§ **GOAL**
Write out the data below exactly as given, without any of its pictures.

§ **RECORDED INFORMATION**
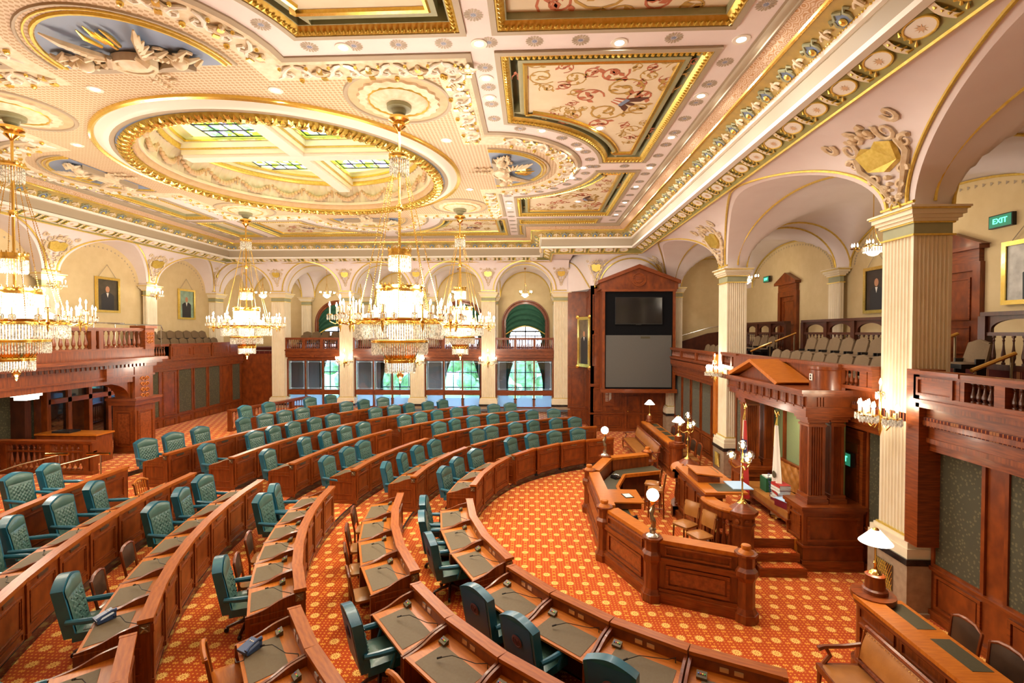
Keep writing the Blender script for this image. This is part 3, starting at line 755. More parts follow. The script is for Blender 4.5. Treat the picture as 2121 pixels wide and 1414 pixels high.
ARAB = [('painted_scroll', 'pt_ochre', [(-.35, .1, .42, 1.5, 1, .3, .022), (.52, -.15, .40, 1.5, -1, 1.2, .020), (.05, .62, .25, 1.4, 1, 2.2, .016), (-.75, -.45, .26, 1.4, -1, 0, .016), (.95, .5, .24, 1.3, 1, 1, .016)]),
        ('painted_vine', 'pt_red', [(-.85, .35, .28, 1.4, 1, 2.5, .018), (.85, -.62, .28, 1.3, 1, .6, .018), (.0, -.55, .30, 1.2, -1, 2.0, .016), (.42, .34, .26, 1.5, 1, 3.6, .018)])]
def eagle(cx, cy, s, rot, z):
    mb = MB()
    for sx, k in ((-1, .8), (1, 1.0)):
        mb.add([(sx*.05, .05, 0), (sx*.20*k, .32*k, 0), (sx*.45*k, .38*k, 0), (sx*.36*k, .20*k, 0), (sx*.30*k, .10, 0), (sx*.18, -.02, 0)], [tuple(range(6))])
    mb.add([(-.06, .05, 0), (.06, .05, 0), (.05, .26, 0), (0, .32, 0), (-.05, .26, 0)], [tuple(range(5))])
    ob = mb.build('painted_eagle', 'pt_brown', ceil, (cx, cy, z), rot); ob.scale = (s, s, 1)
    mb = MB(); mb.add([(-.16, .06, -.002), (.16, .06, -.002), (.16, -.06, -.002), (-.16, -.06, -.002)], [(0, 1, 2, 3)]); ob = mb.build('shield_chief', 'bluepaint', ceil, (cx, cy, z), rot); ob.scale = (s, s, 1)
    for i in range(5):
        mb = MB(); x0 = -.16+.064*i; mb.add([(x0, -.06, -.002), (x0+.064, -.06, -.002), (x0*.6+.04, -.30, -.002), (x0*.6, -.30, -.002)], [(0, 1, 2, 3)])
        ob = mb.build('shield_stripe', ['pt_red', 'white'][i % 2], ceil, (cx, cy, z), rot); ob.scale = (s, s, 1)
def coffer(poly, deep=True, paint=None):
    p = poly; rec = .34 if deep else .16
    mb = MB().sweep(p, [(-.10, Zc-.002), (-.10, Zc-.045), (0, Zc-.05), (0, Zc+.02)], True); mb.build('coffer_edge', 'taupe', ceil)
    mb = MB().sweep(p, [(0, Zc-.03), (.03, Zc-.045), (.11, Zc+.02), (.14, Zc+.05)], True); mb.build('coffer_frame', 'goldpaint', ceil)
    leafrow(p, .035, Zc-.03)
    MB().sweep(p, [(.13, Zc+.05), (.16, Zc+.05), (.16, Zc+rec)], True).build('coffer_side', 'sage', ceil)
    MB().holes(offset(p, .15, True), [], Zc+rec).build('coffer_back', 'dkgreen' if deep else 'canvas', ceil)
    if deep:
        q = offset(p, .36, True); zb = Zc+.06
        MB().holes(offset(q, .12, True), [], zb+.02).build('painted_panel', 'canvas', ceil)
        MB().sweep(q, [(-.06, zb+.20), (-.06, zb-.02), (-.02, zb-.03), (.03, zb-.02)], True).build('panel_edge', 'sage', ceil)
        MB().sweep(q, [(.03, zb-.02), (.06, zb-.045), (.11, zb-.03), (.125, zb+.02)], True).build('gilt_frame', 'gold', ceil)
for i, p in enumerate(big):
    coffer(p)
    cx = sum(a[0] for a in p)/len(p); cy = sum(a[1] for a in p)/len(p)
ctr = [(1.75, 10.75, R_(-62), 1.0), (1.75, 18.5, R_(62+180), 1.0), (-3.2, 6.2, R_(10), 1.0), (-11.0, 6.2, R_(170), 1.0), (-3.2, 23.1, R_(-10), .9), (-11, 23.1, R_(190), .9)]
for cx, cy, rt, s in ctr:
    paint_scroll(cx, cy, s*1.15, rt, ARAB, Zc+.075, ceil); eagle(cx+.25, cy, s*.95, rt, Zc+.072)
for cx, cy, rt, s in [(.45, 9.65, .4, .72), (2.62, 12.35, 1.2, .62), (.75, 11.2, 2.2, .5), (2.6, 9.5, 2.9, .6), (.45, 19.55, -.4, .72), (2.62, 16.85, -1.2, .62), (2.6, 19.7, .9, .6), (-1.9, 5.2, .5, .7), (-4.6, 4.9, 1.9, .7), (-5.0, 23.7, 1.0, .55), (-1.9, 22.2, .4, .6), (-9.2, 23.7, 2.0, .55)]:
    paint_scroll(cx, cy, s, rt, ARAB, Zc+.076, ceil)
for p in small:
    coffer(p, False)
paint_scroll(1.4, 7.2, 1.2, 0, ARAB, Zc+.155, ceil); paint_scroll(1.2, 21.4, .55, 0, ARAB, Zc+.155, ceil)
# ---- painted rosettes
mb = MB()
for i in range(16):
    a = 2*PI*i/16; ca, sa = cos(a), sin(a)
    mb.add([(x*ca-y*sa, x*sa+y*ca, 0) for x, y in ((.055, -.007), (.135, -.020), (.158, 0), (.135, .020), (.055, .007))], [(0, 1, 2, 3, 4)])
o_ros = mb.mesh('painted_rosette', 'taupe')
mb = MB()
for i in range(8):
    a = 2*PI*i/8; ca, sa = cos(a), sin(a); mb.add([(x*ca-y*sa, x*sa+y*ca, 0) for x, y in ((.008, -.004), (.045, -.010), (.045, .010), (.008, .004))], [(0, 1, 2, 3)])
o_ros2 = mb.mesh('rosette_heart', 'bluepaint')
LIGHTS = [(u, v) for u, v in [(42, 73), (197, 178), (711, 98), (992, 90), (1283, 88), (1534, 81), (1007, 162), (1014, 202), (571, 180), (925, 285), (1123, 270), (1198, 308), (1208, 347), (1185, 368), (1390, 284), (1450, 198), (1347, 347), (1320, 386), (1302, 419), (1277, 444), (973, 388), (1055, 420), (1055, 430), (160, 295), (250, 383), (22, 362)]]
LP = [pz(u, v, Zc) for u, v in LIGHTS]
rpos = []
y = 5.2
while y < 22: rpos.append((3.53, y)); y += .78
x = -6.2
while x < 3.0: rpos.append((x, 8.32)); x += .78
y = 9.1
while y < 11.5: rpos.append((-.88, y)); y += .72
for j in range(13):
    a = R_(-72+12*j); rpos.append((cxr+(AR+.36)*cos(a), DC[1]+(AR+.36)*sin(a)))
y = 17.6
while y < 24: rpos.append((-.88, y)); y += .78
rpos += [(1.9, 14.6), (2.75, 14.6), (1.2, 22.3), (2.0, 22.3), (.4, 22.3)]
y = 4.9
while y < 8: rpos.append((-.92, y)); y += .9
for j in range(9): a = R_(200+17.5*j); rpos.append((DC[0]+(AR+.36)*cos(a), cyn+(AR+.36)*sin(a)))
y = 9.0
while y < 25: rpos.append((-15.35, y)); y += .8
for x, y in rpos:
    if min(math.hypot(x-p.x, y-p.y) for p in LP) < .17: continue
    put(o_ros, ceil, (x, y, Zc-.004)); put(o_ros2, ceil, (x, y, Zc-.004))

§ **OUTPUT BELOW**
Keep writing the Blender script for this image. This is part 3, starting at line 755. More parts follow. The script is for Blender 4.5. Treat the picture as 2121 pixels wide and 1414 pixels high.
ARAB = [('painted_scroll', 'pt_ochre', [(-.35, .1, .42, 1.5, 1, .3, .022), (.52, -.15, .40, 1.5, -1, 1.2, .020), (.05, .62, .25, 1.4, 1, 2.2, .016), (-.75, -.45, .26, 1.4, -1, 0, .016), (.95, .5, .24, 1.3, 1, 1, .016)]),
        ('painted_vine', 'pt_red', [(-.85, .35, .28, 1.4, 1, 2.5, .018), (.85, -.62, .28, 1.3, 1, .6, .018), (.0, -.55, .30, 1.2, -1, 2.0, .016), (.42, .34, .26, 1.5, 1, 3.6, .018)])]
def eagle(cx, cy, s, rot, z):
    mb = MB()
    for sx, k in ((-1, .8), (1, 1.0)):
        mb.add([(sx*.05, .05, 0), (sx*.20*k, .32*k, 0), (sx*.45*k, .38*k, 0), (sx*.36*k, .20*k, 0), (sx*.30*k, .10, 0), (sx*.18, -.02, 0)], [tuple(range(6))])
    mb.add([(-.06, .05, 0), (.06, .05, 0), (.05, .26, 0), (0, .32, 0), (-.05, .26, 0)], [tuple(range(5))])
    ob = mb.build('painted_eagle', 'pt_brown', ceil, (cx, cy, z), rot); ob.scale = (s, s, 1)
    mb = MB(); mb.add([(-.16, .06, -.002), (.16, .06, -.002), (.16, -.06, -.002), (-.16, -.06, -.002)], [(0, 1, 2, 3)]); ob = mb.build('shield_chief', 'bluepaint', ceil, (cx, cy, z), rot); ob.scale = (s, s, 1)
    for i in range(5):
        mb = MB(); x0 = -.16+.064*i; mb.add([(x0, -.06, -.002), (x0+.064, -.06, -.002), (x0*.6+.04, -.30, -.002), (x0*.6, -.30, -.002)], [(0, 1, 2, 3)])
        ob = mb.build('shield_stripe', ['pt_red', 'white'][i % 2], ceil, (cx, cy, z), rot); ob.scale = (s, s, 1)
def coffer(poly, deep=True, paint=None):
    p = poly; rec = .34 if deep else .16
    mb = MB().sweep(p, [(-.10, Zc-.002), (-.10, Zc-.045), (0, Zc-.05), (0, Zc+.02)], True); mb.build('coffer_edge', 'taupe', ceil)
    mb = MB().sweep(p, [(0, Zc-.03), (.03, Zc-.045), (.11, Zc+.02), (.14, Zc+.05)], True); mb.build('coffer_frame', 'goldpaint', ceil)
    leafrow(p, .035, Zc-.03)
    MB().sweep(p, [(.13, Zc+.05), (.16, Zc+.05), (.16, Zc+rec)], True).build('coffer_side', 'sage', ceil)
    MB().holes(offset(p, .15, True), [], Zc+rec).build('coffer_back', 'dkgreen' if deep else 'canvas', ceil)
    if deep:
        q = offset(p, .36, True); zb = Zc+.06
        MB().holes(offset(q, .12, True), [], zb+.02).build('painted_panel', 'canvas', ceil)
        MB().sweep(q, [(-.06, zb+.20), (-.06, zb-.02), (-.02, zb-.03), (.03, zb-.02)], True).build('panel_edge', 'sage', ceil)
        MB().sweep(q, [(.03, zb-.02), (.06, zb-.045), (.11, zb-.03), (.125, zb+.02)], True).build('gilt_frame', 'gold', ceil)
for i, p in enumerate(big):
    coffer(p)
    cx = sum(a[0] for a in p)/len(p); cy = sum(a[1] for a in p)/len(p)
ctr = [(1.75, 10.75, R_(-62), 1.0), (1.75, 18.5, R_(62+180), 1.0), (-3.2, 6.2, R_(10), 1.0), (-11.0, 6.2, R_(170), 1.0), (-3.2, 23.1, R_(-10), .9), (-11, 23.1, R_(190), .9)]
for cx, cy, rt, s in ctr:
    paint_scroll(cx, cy, s*1.15, rt, ARAB, Zc+.075, ceil); eagle(cx+.25, cy, s*.95, rt, Zc+.072)
for cx, cy, rt, s in [(.45, 9.65, .4, .72), (2.62, 12.35, 1.2, .62), (.75, 11.2, 2.2, .5), (2.6, 9.5, 2.9, .6), (.45, 19.55, -.4, .72), (2.62, 16.85, -1.2, .62), (2.6, 19.7, .9, .6), (-1.9, 5.2, .5, .7), (-4.6, 4.9, 1.9, .7), (-5.0, 23.7, 1.0, .55), (-1.9, 22.2, .4, .6), (-9.2, 23.7, 2.0, .55)]:
    paint_scroll(cx, cy, s, rt, ARAB, Zc+.076, ceil)
for p in small:
    coffer(p, False)
paint_scroll(1.4, 7.2, 1.2, 0, ARAB, Zc+.155, ceil); paint_scroll(1.2, 21.4, .55, 0, ARAB, Zc+.155, ceil)
# ---- painted rosettes
mb = MB()
for i in range(16):
    a = 2*PI*i/16; ca, sa = cos(a), sin(a)
    mb.add([(x*ca-y*sa, x*sa+y*ca, 0) for x, y in ((.055, -.007), (.135, -.020), (.158, 0), (.135, .020), (.055, .007))], [(0, 1, 2, 3, 4)])
o_ros = mb.mesh('painted_rosette', 'taupe')
mb = MB()
for i in range(8):
    a = 2*PI*i/8; ca, sa = cos(a), sin(a); mb.add([(x*ca-y*sa, x*sa+y*ca, 0) for x, y in ((.008, -.004), (.045, -.010), (.045, .010), (.008, .004))], [(0, 1, 2, 3)])
o_ros2 = mb.mesh('rosette_heart', 'bluepaint')
LIGHTS = [(u, v) for u, v in [(42, 73), (197, 178), (711, 98), (992, 90), (1283, 88), (1534, 81), (1007, 162), (1014, 202), (571, 180), (925, 285), (1123, 270), (1198, 308), (1208, 347), (1185, 368), (1390, 284), (1450, 198), (1347, 347), (1320, 386), (1302, 419), (1277, 444), (973, 388), (1055, 420), (1055, 430), (160, 295), (250, 383), (22, 362)]]
LP = [pz(u, v, Zc) for u, v in LIGHTS]
rpos = []
y = 5.2
while y < 22: rpos.append((3.53, y)); y += .78
x = -6.2
while x < 3.0: rpos.append((x, 8.32)); x += .78
y = 9.1
while y < 11.5: rpos.append((-.88, y)); y += .72
for j in range(13):
    a = R_(-72+12*j); rpos.append((cxr+(AR+.36)*cos(a), DC[1]+(AR+.36)*sin(a)))
y = 17.6
while y < 24: rpos.append((-.88, y)); y += .78
rpos += [(1.9, 14.6), (2.75, 14.6), (1.2, 22.3), (2.0, 22.3), (.4, 22.3)]
y = 4.9
while y < 8: rpos.append((-.92, y)); y += .9
for j in range(9): a = R_(200+17.5*j); rpos.append((DC[0]+(AR+.36)*cos(a), cyn+(AR+.36)*sin(a)))
y = 9.0
while y < 25: rpos.append((-15.35, y)); y += .8
for x, y in rpos:
    if min(math.hypot(x-p.x, y-p.y) for p in LP) < .17: continue
    put(o_ros, ceil, (x, y, Zc-.004)); put(o_ros2, ceil, (x, y, Zc-.004))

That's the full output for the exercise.